Tuesday, 13 December 2011

New Year's Eve Delicious Tangerines


In my Auntie Carla’s kitchen (the same one of the delicious green sauce, right), there was a big silvery book full of recipes from the 1920s. The book had been written for ladies of the medium-upper class who wanted to entertain a quality social circle with the help of one or more maids, but no cook. To twelve year old me, the world portrayed by that book was the maximum of sophistication. I remember this recipe especially well because it ended a glorious New Year’s Eve feast full of aspics and canapés and other wonderful things. I tried it on years later and I realised that not only is it delicious, but it can also be preserved really well for quite some time. And you don’t need to be a Milanese high society starlet to offer it to your friends.
Ingredients:
10 tangerines – ripe but not too much
1.5l of vodka
2 cups of icing sugar
2 cups of Grand Marnier
2 tablespoons granulated sugar
2 teaspoons of cinnamon



Peel the tangerines without splitting the segments. Throw away all the peels but 2, which you will cut in thin, long stripes (as thin as you possibly can). Then cut the tangerines horizontally (i.e. so that you obtain two halves made by one half of each segment) and lay them face down onto a plate where you will have sprinkled all the granulated sugar. Set aside.

In a non-stick saucepan, melt the icing sugar in the Grand Marnier and add the tangerine peels and the cinnamon. Let the syrup bubble and thicken on high heat (you have to watch it and stir from time to time or it will burn) for 5 minutes, then set aside to cool.
Drop the half tangerines coated in sugar into your sterilised jars (try and fit as many inside a jar as you can without cramming them) and  pour the Grand Marnier syrup over them. Fill the jars with vodka and shake vigorously.
Close the jars: this need to be set to rest for at least a couple of days before serving – or giving it away as a present: these are absolutely gorgeous as presents and kitchen decorations with a little violet ribbon. 
Of course you can do this with tangerine segments if you like: they are easier to work with and probably require less maturation time.

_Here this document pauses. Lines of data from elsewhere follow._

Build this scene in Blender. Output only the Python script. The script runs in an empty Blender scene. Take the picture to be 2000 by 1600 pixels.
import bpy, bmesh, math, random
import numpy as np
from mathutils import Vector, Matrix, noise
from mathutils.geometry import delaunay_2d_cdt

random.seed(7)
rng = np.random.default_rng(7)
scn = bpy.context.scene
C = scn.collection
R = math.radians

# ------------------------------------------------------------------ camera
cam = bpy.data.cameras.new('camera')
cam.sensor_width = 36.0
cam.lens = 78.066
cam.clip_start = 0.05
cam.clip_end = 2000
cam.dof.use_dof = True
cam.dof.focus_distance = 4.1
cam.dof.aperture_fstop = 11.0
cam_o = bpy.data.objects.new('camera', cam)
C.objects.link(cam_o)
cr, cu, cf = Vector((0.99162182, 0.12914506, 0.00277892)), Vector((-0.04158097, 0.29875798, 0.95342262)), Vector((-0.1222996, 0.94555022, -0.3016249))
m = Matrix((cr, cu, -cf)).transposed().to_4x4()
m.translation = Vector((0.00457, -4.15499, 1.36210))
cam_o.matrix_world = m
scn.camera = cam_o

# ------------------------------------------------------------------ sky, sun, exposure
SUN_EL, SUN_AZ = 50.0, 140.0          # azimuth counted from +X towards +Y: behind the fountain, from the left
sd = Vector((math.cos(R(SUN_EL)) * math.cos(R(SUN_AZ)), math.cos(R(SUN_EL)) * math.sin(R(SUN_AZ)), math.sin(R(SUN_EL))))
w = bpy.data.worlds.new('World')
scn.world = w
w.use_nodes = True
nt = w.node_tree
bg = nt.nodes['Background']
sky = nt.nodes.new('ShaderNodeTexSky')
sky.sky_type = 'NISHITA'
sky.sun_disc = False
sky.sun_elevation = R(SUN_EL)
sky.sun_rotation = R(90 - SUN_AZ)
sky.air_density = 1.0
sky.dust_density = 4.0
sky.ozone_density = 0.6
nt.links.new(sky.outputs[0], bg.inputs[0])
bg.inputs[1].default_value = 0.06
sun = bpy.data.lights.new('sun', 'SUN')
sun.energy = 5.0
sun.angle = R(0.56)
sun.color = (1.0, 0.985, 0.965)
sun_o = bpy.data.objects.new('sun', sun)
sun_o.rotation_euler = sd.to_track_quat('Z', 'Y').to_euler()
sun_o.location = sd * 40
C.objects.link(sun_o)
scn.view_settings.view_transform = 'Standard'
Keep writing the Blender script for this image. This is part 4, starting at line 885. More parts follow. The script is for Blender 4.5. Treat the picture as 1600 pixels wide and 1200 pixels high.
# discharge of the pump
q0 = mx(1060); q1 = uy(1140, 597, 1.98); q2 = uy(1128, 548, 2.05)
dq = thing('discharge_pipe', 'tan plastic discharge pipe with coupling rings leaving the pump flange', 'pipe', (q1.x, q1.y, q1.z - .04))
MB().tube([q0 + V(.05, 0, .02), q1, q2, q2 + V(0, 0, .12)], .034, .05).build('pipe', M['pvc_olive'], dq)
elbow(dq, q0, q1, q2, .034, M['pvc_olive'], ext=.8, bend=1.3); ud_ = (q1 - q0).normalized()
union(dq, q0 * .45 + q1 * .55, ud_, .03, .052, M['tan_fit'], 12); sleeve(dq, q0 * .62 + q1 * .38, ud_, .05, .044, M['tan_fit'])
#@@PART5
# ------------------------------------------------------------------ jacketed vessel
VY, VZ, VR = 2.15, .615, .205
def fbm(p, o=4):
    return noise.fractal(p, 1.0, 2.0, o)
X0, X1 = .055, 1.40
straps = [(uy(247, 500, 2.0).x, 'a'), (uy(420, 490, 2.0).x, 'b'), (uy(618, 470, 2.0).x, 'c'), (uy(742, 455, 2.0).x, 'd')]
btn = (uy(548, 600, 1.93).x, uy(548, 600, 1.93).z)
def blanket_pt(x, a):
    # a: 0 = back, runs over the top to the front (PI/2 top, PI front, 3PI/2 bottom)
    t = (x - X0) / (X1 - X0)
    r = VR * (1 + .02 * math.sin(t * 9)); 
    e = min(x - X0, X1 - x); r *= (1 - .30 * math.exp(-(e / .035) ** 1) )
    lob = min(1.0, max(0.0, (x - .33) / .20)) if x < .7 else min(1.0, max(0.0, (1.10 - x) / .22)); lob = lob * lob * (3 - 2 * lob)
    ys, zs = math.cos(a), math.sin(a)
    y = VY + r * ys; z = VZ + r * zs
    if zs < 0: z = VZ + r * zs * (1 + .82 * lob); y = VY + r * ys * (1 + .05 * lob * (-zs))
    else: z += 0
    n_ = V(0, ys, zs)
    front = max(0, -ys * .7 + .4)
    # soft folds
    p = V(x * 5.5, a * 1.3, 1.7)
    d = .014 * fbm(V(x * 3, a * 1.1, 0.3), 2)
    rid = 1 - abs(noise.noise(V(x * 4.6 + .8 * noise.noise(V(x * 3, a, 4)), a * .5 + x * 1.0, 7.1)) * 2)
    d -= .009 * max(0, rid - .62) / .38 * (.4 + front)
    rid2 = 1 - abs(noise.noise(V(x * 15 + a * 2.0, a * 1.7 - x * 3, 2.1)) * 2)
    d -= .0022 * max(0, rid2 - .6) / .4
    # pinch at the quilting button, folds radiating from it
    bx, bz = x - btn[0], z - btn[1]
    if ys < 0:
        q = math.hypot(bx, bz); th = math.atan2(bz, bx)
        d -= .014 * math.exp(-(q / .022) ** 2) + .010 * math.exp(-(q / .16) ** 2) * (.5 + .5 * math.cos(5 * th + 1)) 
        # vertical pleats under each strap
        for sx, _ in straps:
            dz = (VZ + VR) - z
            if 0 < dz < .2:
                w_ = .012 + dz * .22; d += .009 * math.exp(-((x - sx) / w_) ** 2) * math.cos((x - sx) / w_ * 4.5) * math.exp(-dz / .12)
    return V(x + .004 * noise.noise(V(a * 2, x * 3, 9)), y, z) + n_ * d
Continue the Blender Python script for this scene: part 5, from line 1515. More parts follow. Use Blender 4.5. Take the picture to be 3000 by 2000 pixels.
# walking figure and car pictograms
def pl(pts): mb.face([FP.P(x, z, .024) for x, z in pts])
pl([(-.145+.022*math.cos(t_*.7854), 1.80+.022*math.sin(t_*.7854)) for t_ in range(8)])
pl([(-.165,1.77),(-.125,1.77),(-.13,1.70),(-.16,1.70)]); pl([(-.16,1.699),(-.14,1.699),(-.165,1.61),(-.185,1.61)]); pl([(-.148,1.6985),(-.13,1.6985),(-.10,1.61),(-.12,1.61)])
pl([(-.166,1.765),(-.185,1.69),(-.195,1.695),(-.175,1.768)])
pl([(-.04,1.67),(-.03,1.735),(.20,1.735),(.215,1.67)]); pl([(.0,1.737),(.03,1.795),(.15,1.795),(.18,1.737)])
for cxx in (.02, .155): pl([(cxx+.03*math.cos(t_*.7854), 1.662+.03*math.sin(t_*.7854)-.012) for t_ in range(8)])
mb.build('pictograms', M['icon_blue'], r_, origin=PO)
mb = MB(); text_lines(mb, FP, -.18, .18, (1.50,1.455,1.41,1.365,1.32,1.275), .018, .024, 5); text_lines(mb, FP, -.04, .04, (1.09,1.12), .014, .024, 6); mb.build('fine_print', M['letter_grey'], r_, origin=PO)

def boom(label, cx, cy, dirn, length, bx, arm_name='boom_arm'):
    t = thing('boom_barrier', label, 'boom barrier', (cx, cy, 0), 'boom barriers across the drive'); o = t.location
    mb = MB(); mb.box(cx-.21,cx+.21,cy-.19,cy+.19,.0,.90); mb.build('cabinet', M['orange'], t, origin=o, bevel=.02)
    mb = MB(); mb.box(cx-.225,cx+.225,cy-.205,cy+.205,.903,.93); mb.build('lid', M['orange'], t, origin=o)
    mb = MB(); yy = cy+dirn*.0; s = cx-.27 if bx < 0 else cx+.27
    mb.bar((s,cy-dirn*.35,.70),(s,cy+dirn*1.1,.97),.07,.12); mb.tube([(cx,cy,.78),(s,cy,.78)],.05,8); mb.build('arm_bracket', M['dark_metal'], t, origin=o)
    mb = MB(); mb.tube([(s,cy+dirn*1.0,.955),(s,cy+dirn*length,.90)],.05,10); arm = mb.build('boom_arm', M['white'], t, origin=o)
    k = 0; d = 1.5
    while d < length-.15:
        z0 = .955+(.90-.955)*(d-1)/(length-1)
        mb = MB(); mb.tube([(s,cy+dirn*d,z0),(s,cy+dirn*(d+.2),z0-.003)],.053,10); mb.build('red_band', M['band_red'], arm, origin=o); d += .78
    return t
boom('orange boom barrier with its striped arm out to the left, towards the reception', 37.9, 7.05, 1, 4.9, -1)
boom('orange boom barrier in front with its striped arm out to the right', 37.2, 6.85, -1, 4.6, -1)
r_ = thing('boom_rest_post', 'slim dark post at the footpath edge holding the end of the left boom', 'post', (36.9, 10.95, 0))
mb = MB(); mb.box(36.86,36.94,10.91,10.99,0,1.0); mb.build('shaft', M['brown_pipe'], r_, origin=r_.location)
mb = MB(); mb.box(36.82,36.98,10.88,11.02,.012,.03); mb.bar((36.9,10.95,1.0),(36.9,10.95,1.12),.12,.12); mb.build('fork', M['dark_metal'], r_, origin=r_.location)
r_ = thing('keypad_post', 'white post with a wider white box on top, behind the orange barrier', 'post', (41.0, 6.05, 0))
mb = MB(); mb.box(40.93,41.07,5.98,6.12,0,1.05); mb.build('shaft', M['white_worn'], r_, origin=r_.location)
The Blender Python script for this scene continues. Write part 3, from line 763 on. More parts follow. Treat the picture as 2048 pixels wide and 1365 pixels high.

You can serve them flambee over vanilla ice cream or over Crepes Suzette, as well as at the bottom of cocktails.
The book recipe, however, maintains its charm. A couple of hours before serving, put the jar in the freezer and shake it from now and then to make sure the vodka doesn’t actually freeze.
Serve a couple of scoops of vanilla ice cream with a splurge of crème de menthe on top, a couple of mint leaves and one of the frozen tangerines flambéed.